4.      Quando o Conselho pretende adoptar ou manter, após reexame, uma medida de congelamento de fundos ao abrigo do Regulamento n.° 2580/2001, relativo a medidas restritivas específicas de combate ao terrorismo dirigidas contra determinadas pessoas e entidades, com base numa decisão nacional de abertura de inquéritos ou de processos por um acto terrorista, não pode deixar de ter em conta os desenvolvimentos posteriores desses inquéritos ou desses processos. Pode assim acontecer que um inquérito de polícia ou de segurança seja encerrado sem dar origem a qualquer processo judicial, por não ter sido possível obter provas suficientes, ou de a instrução judicial dar lugar a um despacho de não pronúncia pelas mesmas razões ou ainda de o início de um processo dar lugar ao arquivamento do processo ou a uma absolvição no processo penal. Seria inadmissível que o Conselho não tivesse em conta esses elementos, que fazem parte do conjunto dos dados pertinentes que devem ser tomados em consideração para apreciar a situação. Decidir de outro modo corresponderia a conferir ao Conselho e aos Estados‑Membros o poder excessivo de congelar indefinidamente os fundos de uma pessoa, fora do âmbito de qualquer fiscalização jurisdicional e qualquer que fosse o resultado dos processos judiciais eventualmente instaurados.

As mesmas considerações devem valer quando uma medida administrativa nacional de congelamento dos fundos ou a proibição de uma organização, com fundamento no facto de se tratar de uma organização terrorista, ser retirada pelo seu autor ou anulada por decisão judicial.

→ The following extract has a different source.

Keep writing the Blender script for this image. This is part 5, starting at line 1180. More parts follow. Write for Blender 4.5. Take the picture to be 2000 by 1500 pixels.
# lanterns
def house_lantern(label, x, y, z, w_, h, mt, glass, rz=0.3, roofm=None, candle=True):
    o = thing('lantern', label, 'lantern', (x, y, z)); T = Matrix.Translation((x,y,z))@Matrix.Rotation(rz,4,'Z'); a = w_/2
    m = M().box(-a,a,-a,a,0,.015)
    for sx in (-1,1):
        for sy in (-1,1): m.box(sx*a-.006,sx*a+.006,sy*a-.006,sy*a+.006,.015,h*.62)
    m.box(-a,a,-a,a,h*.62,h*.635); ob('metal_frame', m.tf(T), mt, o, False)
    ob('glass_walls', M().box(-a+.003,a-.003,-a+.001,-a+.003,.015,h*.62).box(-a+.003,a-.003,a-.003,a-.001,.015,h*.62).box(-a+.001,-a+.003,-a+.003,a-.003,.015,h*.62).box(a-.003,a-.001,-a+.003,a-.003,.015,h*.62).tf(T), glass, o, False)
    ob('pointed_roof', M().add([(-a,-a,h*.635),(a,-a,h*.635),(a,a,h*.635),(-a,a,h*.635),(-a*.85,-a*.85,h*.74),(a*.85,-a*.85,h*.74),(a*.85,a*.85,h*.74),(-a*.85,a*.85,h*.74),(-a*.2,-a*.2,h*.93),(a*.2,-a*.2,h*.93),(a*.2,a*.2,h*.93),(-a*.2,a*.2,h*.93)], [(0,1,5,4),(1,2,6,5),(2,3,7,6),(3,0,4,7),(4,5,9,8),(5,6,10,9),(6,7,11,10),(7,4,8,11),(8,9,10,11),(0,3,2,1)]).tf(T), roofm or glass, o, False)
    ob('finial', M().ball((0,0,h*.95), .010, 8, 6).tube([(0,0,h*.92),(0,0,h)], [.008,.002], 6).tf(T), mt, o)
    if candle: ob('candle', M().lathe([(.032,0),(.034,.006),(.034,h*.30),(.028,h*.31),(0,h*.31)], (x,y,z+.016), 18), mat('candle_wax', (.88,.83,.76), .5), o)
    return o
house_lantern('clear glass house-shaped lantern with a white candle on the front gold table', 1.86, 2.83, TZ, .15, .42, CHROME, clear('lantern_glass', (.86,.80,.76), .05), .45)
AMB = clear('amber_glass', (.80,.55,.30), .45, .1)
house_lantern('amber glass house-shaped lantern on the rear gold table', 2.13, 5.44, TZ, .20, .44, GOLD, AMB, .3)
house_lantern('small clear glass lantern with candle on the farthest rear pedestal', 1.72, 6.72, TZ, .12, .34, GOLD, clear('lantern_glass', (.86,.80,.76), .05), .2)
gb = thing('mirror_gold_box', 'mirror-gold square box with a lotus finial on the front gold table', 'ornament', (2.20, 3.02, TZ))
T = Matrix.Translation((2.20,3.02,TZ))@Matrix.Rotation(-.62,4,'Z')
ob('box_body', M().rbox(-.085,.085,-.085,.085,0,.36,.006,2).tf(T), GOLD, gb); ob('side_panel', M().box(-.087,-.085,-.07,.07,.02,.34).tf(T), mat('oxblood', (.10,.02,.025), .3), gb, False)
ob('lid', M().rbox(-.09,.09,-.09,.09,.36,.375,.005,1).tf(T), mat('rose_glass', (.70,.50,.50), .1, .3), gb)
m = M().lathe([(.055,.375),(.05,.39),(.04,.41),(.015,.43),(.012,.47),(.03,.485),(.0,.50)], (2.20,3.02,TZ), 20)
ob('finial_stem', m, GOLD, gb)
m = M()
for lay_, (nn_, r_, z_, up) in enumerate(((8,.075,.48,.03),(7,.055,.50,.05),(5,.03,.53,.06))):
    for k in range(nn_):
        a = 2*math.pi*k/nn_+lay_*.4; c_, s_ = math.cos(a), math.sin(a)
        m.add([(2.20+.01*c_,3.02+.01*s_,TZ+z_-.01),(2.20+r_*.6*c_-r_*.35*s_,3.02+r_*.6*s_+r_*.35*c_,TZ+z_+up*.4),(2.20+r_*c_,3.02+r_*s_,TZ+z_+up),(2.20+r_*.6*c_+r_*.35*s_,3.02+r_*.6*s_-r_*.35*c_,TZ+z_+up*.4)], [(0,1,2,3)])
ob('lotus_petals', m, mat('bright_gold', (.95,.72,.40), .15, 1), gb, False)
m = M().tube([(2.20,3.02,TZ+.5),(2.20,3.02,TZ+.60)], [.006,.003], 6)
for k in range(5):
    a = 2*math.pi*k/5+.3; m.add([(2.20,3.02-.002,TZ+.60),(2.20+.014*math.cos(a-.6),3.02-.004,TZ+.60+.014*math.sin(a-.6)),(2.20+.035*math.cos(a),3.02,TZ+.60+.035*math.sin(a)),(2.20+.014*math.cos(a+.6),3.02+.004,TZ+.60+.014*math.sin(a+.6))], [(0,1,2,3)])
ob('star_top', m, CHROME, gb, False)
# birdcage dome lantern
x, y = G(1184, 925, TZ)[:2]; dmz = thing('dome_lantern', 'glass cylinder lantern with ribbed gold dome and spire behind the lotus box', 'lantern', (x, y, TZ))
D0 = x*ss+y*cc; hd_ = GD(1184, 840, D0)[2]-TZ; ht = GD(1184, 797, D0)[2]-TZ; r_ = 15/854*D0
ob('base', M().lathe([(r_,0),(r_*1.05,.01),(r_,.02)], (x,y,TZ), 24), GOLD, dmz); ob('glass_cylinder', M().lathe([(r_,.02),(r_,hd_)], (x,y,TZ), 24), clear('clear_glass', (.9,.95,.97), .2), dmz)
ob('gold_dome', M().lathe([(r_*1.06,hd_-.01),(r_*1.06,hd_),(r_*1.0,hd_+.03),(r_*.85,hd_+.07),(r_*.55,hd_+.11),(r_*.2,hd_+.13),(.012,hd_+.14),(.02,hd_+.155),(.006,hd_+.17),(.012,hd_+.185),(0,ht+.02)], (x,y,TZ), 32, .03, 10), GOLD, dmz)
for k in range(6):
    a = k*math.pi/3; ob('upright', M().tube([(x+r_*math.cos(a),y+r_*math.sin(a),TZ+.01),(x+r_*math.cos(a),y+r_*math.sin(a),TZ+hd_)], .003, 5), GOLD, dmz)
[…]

Ao manter indefinidamente uma pessoa na lista que figura no anexo do Regulamento n.° 2580/2001, por ocasião do reexame periódico da sua situação ao abrigo do artigo 2.°, n.° 3, do referido regulamento, e do artigo 1.°, n.° 6, da Posição Comum 2001/931, relativa à aplicação de medidas específicas de combate ao terrorismo, unicamente com o fundamento de que a decisão de medidas provisórias da autoridade judicial nacional competente não é posta em causa, na ordem jurídica interna, pela instância jurisdicional de recurso de medidas provisórias ou pela instância jurisdicional de mérito, quando a decisão administrativa cuja suspensão dos efeitos a recorrente tinha pedido a esse juiz que decretasse tinha entretanto sido revogada pelo seu autor, o Conselho excede os limites do seu poder de apreciação.